Colorado prison chief shot dead on eve of gun laws signing
The head of Colorado's prison system was shot to death as he answered the doorbell at his home in what police said may have been a targeted slaying linked to his high-profile position, Reuters reported.
The shooting on Tuesday night punctuated an intense debate on gun control in Colorado, coming just hours before the state's Democratic governor signed into law new firearms-control measures spurred by a rash of deadly mass shootings in the state and elsewhere.
Police said Tom Clements, 58, appointed two years ago as executive director of the Colorado Department of Corrections, was shot at his home in a secluded wooded area near the town of Monument, 45 miles south of Denver.
The killing did not appear to be linked to any break-in or robbery attempt, and did not appear to be a random act of violence, said El Paso County Sheriff's Department Lieutenant Jeff Kramer.
"We are sensitive to the high-profile position in which Mr. Clements served and the fact there could be people who would target him based on his position," Kramer said in a statement on Wednesday.
Clements also spent 31 years in the Missouri Department of Corrections, where he became the No. 2 official.
Kramer said that according to a 911 emergency call for help received shortly before 9 p.m. local time, Clements was shot after answering the doorbell. He was found dead by sheriff's deputies arriving on the scene.
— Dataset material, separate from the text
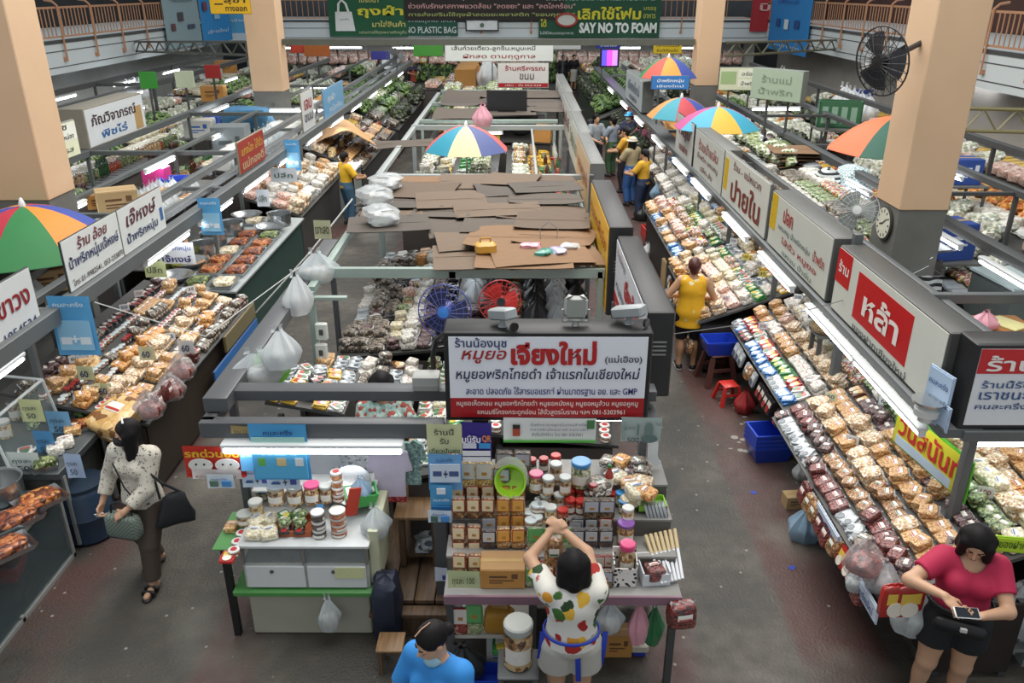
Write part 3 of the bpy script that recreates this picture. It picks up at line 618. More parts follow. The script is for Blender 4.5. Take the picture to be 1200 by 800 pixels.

His home sits on a street that is "not a major thoroughfare," Kramer said. "There's no reason to turn off onto that road unless you had business there."
Officials began a search for Clements' assailant on Tuesday night, but no suspects had been pinpointed, Kramer said.
He said police were investigating the sighting of what was described as an unoccupied, "boxy" two-door sedan idling near the house about 15 minutes before the first 911 call. The same car was reported seen a short time later traveling from the scene with a lone, unidentified occupant, he said.
Police were also looking for a woman, between ages 35 and 50, who may have been "speed-walking" on Clements' street about the time of the shooting and was considered a potential witness, Kramer said.
He said some neighbors told police they heard what might have been gunshots in the area at the time.